Wong won the case after the Supreme Court ruled that the act did not apply to him because he was an American citizen because he was born in the US.

“The ancient and fundamental rule of citizenship by birth within the territory,” the court said. “All children here born of resident aliens.”

Even conservatives are rejecting Trump’s new proposal, in support of the Constitution.

Trump-appointed federal appeals court judge James Ho wrote in 2011 that the 14th Amendment about birthright citizenship is unambiguous. “The plain meaning of this language is clear,” he wrote. “A foreign national living in the United States is ‘subject to the jurisdiction thereof’ because he is legally required to obey US law.”

Former official in President George W. Bush’s Justice Department, John Yoo, agreed

“According to the best reading of its text, structure and history, anyone born on American territory, no matter their national origin, ethnicity or station in life, is an American citizen,” Yoo wrote for the American Enterprise Institute.

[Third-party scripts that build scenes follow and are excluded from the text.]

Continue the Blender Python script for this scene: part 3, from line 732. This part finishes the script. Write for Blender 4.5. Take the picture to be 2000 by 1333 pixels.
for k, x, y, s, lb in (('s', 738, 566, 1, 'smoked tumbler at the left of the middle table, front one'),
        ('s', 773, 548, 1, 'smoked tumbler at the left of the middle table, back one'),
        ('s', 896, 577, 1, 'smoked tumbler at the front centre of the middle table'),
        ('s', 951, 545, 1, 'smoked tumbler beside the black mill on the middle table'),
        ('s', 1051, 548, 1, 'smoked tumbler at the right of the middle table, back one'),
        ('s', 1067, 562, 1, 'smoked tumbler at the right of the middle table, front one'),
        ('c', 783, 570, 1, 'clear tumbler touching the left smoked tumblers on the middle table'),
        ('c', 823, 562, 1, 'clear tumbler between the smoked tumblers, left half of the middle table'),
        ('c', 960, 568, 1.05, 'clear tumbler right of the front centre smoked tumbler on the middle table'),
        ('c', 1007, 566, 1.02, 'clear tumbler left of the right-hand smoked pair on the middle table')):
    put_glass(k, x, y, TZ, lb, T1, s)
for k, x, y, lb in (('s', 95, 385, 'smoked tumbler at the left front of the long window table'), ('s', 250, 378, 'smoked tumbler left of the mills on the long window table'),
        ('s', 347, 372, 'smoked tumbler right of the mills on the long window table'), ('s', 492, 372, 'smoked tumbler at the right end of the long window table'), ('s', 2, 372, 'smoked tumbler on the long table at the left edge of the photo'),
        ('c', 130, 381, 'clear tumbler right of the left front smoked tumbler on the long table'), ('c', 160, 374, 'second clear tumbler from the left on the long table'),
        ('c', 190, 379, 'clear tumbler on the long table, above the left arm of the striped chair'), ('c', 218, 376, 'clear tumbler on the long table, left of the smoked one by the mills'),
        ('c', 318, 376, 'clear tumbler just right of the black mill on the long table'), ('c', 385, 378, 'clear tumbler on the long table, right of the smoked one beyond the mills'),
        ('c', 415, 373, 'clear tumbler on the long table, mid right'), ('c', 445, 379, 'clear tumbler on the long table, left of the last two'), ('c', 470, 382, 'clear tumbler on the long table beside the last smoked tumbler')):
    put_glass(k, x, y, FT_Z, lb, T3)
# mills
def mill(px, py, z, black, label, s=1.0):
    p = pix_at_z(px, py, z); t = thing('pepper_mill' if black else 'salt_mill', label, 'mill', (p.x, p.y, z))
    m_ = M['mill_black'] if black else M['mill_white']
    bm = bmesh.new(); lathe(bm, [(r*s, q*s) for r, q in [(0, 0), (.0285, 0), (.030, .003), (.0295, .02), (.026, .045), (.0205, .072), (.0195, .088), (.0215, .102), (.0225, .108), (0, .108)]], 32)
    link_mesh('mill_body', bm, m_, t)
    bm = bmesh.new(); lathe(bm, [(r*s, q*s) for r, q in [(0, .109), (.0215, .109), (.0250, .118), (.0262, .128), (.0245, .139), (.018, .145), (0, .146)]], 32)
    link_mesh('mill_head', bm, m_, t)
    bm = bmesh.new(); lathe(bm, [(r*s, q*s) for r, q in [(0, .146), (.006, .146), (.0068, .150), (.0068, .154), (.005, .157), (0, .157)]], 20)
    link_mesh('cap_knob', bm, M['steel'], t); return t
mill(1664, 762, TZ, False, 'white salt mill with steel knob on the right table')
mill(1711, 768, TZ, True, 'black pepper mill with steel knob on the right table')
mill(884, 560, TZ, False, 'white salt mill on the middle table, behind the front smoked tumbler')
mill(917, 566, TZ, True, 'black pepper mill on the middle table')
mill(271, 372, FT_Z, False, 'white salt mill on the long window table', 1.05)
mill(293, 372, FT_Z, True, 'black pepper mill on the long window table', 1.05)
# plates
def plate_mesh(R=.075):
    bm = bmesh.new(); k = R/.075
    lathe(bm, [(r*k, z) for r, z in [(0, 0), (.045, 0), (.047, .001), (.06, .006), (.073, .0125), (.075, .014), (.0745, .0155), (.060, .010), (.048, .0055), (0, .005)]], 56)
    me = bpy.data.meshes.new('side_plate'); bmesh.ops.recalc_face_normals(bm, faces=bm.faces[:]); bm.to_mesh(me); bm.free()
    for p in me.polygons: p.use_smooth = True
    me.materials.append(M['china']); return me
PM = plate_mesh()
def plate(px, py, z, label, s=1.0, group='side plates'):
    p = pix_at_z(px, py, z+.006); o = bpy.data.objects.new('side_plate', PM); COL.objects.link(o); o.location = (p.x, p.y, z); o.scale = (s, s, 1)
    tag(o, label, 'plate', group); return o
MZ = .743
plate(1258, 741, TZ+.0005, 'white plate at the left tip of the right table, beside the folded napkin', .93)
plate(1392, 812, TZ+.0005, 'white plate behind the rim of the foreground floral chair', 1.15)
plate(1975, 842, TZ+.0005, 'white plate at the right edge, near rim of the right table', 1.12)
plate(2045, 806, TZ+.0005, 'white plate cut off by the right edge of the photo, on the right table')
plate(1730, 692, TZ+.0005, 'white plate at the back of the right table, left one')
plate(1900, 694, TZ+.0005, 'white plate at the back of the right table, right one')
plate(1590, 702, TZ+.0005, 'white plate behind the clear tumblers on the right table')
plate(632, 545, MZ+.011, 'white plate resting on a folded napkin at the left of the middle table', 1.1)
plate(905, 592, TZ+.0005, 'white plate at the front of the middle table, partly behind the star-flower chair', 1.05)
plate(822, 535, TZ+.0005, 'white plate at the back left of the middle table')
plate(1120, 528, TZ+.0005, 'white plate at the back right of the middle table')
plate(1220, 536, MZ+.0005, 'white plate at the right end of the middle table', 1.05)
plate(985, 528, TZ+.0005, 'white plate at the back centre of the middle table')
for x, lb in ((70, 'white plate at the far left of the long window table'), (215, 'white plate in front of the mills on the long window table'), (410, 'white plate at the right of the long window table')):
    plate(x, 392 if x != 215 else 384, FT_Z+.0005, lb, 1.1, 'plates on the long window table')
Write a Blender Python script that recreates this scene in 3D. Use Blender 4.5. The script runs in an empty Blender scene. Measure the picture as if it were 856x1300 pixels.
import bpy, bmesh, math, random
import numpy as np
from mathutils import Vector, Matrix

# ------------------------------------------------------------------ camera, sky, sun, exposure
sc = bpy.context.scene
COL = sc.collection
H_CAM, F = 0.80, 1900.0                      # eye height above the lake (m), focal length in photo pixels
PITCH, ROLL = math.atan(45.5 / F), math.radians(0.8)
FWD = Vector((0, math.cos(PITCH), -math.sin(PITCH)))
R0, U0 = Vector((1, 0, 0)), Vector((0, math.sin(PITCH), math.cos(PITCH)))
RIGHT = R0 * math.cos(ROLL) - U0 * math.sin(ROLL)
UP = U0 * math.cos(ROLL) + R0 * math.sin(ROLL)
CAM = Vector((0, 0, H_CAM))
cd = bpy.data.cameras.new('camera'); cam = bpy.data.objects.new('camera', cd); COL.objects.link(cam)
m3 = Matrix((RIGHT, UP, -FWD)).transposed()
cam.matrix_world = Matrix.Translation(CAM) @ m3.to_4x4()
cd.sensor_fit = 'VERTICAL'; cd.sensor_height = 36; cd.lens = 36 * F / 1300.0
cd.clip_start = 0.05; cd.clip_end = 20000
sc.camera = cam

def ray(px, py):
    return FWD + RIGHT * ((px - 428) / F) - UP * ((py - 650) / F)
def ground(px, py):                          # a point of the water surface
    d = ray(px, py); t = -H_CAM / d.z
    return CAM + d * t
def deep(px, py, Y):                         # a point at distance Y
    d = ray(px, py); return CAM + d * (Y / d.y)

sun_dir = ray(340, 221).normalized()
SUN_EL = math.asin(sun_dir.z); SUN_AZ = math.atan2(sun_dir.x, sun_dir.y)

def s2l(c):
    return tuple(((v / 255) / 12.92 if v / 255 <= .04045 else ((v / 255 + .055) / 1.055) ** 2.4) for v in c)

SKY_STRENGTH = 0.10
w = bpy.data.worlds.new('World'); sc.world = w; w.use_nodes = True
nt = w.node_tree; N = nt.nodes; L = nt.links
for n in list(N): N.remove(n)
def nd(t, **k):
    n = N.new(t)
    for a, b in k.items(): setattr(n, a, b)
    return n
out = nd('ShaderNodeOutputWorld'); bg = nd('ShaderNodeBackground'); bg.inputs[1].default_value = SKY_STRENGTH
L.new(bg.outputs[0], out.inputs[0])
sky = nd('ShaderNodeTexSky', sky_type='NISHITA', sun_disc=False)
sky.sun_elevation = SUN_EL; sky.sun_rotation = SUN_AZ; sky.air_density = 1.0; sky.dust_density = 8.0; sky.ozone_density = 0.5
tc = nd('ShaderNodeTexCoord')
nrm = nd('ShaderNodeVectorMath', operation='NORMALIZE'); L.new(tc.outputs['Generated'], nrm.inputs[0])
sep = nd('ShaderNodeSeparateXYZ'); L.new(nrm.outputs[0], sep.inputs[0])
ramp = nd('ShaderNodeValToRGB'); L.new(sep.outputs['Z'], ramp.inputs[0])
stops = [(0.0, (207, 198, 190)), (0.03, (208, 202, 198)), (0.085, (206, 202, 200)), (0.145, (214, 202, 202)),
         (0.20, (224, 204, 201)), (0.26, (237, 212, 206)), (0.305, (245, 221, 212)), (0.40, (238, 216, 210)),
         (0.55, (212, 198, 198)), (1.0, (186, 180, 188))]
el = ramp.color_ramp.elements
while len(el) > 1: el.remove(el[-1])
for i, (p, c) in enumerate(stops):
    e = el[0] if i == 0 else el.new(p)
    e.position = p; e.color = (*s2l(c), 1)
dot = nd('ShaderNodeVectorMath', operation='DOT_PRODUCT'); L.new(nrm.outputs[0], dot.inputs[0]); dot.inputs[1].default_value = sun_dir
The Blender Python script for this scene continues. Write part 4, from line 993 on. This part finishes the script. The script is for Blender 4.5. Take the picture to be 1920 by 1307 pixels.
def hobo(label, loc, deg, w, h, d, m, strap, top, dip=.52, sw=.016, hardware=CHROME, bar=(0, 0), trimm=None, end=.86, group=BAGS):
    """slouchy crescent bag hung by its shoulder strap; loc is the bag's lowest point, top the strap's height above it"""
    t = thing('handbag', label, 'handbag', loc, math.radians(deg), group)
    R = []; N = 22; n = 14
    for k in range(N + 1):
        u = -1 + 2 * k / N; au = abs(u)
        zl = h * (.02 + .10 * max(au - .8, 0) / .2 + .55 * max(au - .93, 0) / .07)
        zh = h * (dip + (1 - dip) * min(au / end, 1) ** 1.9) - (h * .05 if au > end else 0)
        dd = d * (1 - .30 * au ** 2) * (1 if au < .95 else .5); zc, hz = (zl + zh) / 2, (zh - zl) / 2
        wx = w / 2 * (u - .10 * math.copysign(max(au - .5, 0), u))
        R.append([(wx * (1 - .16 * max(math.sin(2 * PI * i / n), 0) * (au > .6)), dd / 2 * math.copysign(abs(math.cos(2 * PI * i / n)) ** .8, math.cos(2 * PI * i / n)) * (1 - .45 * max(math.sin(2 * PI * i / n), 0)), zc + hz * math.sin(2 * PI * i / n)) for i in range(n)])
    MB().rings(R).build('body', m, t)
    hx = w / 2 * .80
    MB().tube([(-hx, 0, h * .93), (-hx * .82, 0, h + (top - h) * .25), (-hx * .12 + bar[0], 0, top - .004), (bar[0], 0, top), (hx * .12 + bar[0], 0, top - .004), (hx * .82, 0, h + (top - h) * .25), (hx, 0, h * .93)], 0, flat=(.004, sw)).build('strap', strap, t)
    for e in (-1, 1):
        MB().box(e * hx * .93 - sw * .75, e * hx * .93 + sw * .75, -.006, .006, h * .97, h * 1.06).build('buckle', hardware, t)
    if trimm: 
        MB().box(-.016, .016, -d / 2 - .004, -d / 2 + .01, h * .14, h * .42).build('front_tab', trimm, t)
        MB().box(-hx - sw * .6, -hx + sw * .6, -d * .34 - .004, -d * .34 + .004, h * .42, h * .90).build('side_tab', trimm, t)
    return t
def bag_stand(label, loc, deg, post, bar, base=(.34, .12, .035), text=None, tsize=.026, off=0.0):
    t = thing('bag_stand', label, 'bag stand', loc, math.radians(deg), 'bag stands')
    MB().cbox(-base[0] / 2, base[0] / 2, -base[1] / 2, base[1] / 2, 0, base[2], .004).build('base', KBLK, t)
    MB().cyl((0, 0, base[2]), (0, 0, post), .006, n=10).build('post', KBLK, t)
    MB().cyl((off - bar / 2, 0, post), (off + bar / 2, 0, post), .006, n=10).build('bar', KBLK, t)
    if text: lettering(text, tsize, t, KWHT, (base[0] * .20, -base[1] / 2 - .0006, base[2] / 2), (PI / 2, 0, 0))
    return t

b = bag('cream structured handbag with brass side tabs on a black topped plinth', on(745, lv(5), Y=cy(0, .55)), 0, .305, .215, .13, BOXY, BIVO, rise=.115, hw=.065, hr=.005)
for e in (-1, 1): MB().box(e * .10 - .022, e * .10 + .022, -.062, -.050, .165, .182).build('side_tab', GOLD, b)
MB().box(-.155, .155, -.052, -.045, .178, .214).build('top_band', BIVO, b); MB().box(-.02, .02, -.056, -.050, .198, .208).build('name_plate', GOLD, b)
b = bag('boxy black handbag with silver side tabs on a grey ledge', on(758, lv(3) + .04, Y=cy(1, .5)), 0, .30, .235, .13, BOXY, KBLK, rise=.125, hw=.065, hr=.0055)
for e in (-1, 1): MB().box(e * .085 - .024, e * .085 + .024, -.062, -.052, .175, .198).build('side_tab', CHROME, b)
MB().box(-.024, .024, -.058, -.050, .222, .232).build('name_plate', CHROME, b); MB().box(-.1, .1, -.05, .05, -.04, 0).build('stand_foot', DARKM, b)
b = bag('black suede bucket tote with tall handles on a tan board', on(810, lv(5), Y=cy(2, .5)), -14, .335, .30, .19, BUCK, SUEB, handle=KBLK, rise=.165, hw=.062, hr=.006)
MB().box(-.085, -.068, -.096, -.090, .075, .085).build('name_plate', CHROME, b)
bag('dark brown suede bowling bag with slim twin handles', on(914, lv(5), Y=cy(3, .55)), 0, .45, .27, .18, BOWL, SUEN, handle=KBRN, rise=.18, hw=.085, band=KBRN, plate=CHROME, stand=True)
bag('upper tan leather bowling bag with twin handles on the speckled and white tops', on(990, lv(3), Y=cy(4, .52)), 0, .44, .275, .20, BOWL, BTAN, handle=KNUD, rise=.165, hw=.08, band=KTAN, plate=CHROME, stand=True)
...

House Speaker Paul Ryan even said, “you cannot end birthright citizenship with an executive order.” 

Cornell Law School’s Constitutional law professor said Congress might be able to deny citizenship but would not allow the President such power. “Even if the Constitution would permit Congress to strip such persons of citizenship, it would not permit the president to do so, because that would be contrary to the statute,” he said, adding that the president “can’t just decide who is a birthright citizen.”